Dadkhah notes that while Iran’s main storage facility on Kharg Island is 23 million barrels of oil, the country has been active in increasing its storage capacity.

“The Iranian fleet has a capacity of 59 million barrels of oil. Thus, the total potential storage facility of Iran, both inland and offshore, amounts to a little more than 80 million barrels,” Dadkhah explained. “This is equivalent to less than a month of Iran’s oil production or about one and half months of Iran’s export.”

The expert underscored that for Iran using tankers as storage facility poses some dangers and problems.

“To begin with the tankers are vulnerable to sabotage and technical problems that could cause explosion, fire, or leak,” he said. “The tankers cannot be insured because Iran is under insurance sanctions and the tankers are anchored.
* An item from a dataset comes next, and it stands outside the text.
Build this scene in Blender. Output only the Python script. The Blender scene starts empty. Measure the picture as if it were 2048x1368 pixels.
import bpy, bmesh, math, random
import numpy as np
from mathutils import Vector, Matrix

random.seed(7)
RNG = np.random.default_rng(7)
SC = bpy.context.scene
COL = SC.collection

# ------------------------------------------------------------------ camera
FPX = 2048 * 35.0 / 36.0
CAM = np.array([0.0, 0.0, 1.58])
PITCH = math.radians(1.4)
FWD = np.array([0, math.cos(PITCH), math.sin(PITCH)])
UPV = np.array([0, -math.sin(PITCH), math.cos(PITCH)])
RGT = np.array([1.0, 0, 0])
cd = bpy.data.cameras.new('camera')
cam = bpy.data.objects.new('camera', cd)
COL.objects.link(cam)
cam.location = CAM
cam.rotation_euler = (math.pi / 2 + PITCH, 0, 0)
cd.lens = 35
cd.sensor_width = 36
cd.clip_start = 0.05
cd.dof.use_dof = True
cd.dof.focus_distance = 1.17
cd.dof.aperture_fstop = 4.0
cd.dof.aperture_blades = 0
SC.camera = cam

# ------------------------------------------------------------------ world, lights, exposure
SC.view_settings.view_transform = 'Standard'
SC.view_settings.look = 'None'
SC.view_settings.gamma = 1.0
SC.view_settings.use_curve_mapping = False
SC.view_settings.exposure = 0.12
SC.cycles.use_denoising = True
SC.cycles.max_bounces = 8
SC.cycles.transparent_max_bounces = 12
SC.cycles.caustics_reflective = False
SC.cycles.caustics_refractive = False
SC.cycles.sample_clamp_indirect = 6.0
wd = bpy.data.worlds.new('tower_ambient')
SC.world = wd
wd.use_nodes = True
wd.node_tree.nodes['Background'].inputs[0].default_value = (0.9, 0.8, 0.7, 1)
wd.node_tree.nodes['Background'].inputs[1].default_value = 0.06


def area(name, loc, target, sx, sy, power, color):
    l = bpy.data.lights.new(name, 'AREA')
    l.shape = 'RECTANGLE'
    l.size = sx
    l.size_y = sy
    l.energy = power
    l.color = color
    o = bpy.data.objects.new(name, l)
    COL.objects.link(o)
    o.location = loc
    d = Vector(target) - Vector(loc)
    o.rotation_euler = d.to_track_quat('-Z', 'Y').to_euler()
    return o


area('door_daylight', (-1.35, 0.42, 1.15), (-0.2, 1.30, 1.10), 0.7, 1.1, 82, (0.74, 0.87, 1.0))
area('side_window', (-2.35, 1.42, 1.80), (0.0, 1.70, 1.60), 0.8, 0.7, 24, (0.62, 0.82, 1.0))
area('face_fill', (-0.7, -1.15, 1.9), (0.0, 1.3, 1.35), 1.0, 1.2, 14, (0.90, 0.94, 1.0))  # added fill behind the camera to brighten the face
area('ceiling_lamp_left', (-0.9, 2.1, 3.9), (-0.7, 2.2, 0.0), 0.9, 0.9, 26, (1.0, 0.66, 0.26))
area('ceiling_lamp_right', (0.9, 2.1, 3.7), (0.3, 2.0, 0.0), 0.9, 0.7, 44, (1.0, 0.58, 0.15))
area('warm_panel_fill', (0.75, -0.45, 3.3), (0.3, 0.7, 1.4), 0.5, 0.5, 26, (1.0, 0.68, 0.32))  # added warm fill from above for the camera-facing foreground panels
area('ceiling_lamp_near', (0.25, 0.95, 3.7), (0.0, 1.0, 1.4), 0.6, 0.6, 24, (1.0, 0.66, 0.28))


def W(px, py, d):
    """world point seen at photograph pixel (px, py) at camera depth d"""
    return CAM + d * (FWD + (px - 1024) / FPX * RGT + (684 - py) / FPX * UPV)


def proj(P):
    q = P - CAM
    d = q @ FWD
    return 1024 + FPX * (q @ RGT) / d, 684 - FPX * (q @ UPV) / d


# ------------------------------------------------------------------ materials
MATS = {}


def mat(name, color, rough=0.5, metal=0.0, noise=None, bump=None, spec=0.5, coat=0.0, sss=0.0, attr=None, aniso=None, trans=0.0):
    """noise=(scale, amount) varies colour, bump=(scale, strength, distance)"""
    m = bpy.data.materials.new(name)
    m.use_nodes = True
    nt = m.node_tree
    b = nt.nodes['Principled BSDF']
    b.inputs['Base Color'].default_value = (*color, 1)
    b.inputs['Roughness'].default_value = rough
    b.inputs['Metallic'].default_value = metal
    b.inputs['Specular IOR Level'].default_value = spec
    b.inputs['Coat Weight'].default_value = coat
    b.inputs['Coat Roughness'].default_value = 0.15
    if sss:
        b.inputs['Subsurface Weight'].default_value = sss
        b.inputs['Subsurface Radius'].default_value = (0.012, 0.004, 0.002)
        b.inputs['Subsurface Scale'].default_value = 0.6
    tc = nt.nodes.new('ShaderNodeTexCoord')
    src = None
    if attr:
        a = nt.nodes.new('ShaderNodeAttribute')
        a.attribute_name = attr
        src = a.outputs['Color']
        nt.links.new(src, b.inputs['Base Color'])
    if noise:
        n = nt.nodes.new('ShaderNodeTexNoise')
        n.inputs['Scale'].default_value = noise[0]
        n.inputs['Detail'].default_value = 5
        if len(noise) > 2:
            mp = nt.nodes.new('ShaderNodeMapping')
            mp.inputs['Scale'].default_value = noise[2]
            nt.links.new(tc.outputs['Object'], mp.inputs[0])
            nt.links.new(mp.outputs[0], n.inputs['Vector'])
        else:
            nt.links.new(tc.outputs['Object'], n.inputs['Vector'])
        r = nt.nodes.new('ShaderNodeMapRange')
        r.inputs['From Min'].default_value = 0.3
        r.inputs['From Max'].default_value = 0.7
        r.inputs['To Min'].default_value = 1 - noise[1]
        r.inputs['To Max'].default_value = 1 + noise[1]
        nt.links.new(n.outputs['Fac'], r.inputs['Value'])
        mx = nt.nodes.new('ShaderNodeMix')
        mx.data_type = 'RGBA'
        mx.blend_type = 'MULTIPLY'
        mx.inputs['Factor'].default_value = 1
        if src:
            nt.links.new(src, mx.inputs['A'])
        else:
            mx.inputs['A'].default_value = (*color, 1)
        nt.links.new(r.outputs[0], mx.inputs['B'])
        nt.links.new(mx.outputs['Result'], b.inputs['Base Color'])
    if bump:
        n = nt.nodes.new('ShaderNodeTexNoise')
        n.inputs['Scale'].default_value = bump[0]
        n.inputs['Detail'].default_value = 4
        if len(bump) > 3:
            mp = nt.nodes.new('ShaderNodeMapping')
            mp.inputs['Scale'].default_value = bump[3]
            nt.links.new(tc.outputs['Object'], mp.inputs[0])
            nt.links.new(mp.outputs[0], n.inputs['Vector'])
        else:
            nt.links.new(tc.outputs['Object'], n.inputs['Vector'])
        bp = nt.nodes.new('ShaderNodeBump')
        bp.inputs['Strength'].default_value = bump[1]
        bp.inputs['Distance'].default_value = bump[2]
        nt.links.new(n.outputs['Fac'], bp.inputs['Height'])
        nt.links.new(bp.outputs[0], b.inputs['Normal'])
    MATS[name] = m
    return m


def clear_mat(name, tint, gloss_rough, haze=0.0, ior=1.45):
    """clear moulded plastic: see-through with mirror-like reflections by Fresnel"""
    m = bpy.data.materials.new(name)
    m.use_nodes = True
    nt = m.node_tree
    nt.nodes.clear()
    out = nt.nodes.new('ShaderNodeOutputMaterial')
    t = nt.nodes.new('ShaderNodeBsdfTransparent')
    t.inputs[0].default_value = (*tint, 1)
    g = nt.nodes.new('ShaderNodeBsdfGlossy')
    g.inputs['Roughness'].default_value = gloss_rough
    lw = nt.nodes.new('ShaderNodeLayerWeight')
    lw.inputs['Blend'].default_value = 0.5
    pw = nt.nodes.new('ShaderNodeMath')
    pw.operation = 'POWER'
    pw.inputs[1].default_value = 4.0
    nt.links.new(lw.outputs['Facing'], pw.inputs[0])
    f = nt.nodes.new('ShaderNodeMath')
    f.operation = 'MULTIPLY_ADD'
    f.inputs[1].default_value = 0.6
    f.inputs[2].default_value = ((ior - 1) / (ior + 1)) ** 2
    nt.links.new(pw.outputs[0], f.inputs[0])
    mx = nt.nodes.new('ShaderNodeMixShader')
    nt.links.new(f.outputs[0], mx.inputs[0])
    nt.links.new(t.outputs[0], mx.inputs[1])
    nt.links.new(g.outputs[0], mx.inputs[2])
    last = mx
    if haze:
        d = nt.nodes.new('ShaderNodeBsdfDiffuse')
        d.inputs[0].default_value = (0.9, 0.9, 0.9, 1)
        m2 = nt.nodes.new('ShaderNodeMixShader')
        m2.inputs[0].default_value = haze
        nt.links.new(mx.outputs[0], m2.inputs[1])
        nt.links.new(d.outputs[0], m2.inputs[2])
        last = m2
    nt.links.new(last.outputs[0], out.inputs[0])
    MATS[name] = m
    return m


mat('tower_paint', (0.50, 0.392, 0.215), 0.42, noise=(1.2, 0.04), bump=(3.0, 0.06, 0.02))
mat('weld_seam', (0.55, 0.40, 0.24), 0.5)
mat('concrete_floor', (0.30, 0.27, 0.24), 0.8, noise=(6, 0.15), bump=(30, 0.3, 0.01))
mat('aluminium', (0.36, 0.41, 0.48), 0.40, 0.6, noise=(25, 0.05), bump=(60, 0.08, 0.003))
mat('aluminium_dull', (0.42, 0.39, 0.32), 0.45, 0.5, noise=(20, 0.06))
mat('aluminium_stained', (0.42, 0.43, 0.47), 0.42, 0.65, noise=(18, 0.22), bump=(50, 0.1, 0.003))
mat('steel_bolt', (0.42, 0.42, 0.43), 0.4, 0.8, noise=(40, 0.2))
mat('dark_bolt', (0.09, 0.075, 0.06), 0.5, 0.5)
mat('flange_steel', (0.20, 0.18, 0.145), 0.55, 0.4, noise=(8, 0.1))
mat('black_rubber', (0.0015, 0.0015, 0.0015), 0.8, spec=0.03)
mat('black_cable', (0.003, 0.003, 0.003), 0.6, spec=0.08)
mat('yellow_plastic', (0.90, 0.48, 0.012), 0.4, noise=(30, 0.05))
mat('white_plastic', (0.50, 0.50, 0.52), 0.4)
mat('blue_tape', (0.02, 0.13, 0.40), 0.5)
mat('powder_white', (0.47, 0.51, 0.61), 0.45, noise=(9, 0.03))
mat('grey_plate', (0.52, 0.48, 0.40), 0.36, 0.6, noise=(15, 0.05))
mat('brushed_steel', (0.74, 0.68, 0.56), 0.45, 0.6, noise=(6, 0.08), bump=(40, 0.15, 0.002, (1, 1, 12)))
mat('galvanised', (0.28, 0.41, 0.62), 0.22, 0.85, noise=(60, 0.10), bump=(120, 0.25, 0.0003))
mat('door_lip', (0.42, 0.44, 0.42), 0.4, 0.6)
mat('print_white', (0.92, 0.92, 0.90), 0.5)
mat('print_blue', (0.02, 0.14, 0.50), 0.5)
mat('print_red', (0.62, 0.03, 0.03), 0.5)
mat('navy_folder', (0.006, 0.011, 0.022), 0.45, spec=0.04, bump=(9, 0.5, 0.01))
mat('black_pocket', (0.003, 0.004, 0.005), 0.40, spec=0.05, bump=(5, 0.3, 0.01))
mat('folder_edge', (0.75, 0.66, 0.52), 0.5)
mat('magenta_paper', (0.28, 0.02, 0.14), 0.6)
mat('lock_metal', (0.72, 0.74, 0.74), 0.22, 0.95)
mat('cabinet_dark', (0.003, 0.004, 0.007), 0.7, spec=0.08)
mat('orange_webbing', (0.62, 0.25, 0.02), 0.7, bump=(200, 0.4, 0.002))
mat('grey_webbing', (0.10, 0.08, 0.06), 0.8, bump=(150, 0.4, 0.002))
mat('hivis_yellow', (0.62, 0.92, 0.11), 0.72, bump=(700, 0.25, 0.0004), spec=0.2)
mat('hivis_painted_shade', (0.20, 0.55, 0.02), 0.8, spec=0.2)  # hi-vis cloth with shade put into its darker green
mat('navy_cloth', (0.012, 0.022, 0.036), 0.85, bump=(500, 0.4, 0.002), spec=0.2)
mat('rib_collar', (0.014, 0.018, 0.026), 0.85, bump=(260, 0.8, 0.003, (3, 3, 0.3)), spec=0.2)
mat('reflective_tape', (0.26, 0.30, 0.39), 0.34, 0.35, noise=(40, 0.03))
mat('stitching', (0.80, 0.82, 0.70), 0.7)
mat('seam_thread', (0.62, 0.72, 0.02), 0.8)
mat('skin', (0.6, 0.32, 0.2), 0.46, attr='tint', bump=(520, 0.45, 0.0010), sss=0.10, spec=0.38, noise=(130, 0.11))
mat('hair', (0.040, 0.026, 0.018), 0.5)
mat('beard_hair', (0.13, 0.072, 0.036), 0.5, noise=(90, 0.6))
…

Furthermore, at a time of armed conflict, the tankers will become sitting ducks.”

Dadkhah said that sooner or later Iran will run out of storage facility and will have to curtail its production. He noted that economically, this is a costly option for Iran.

“It makes no sense to pump oil out of wells and then store it in tankers,” he said. “In addition to the loss of oil revenue, this means tankers would not generate any revenues while the country has to incur the cost of their operation and maintenance.”

Speaking of Iranian oilfields, the expert noted that if Iran shuts them down, this would deliver a major impact to the Iranian economy.

“Over the years, Iran has not properly maintained the oilfields. In addition, there has been scarce investment with up to date technology for discovering new oilfields and expanding the existing ones,” Dadkhah said.

“If Iran cannot export oil, it literally has to shut down about half of its oilfields. Reactivating them would require substantial investment and advanced technology and equipment,” he said.

Dadkhah said that Iran may be able to export some oil at hugely discounted price.

“Therefore, it may need to shutdown perhaps a quarter of its oilfields,” he said.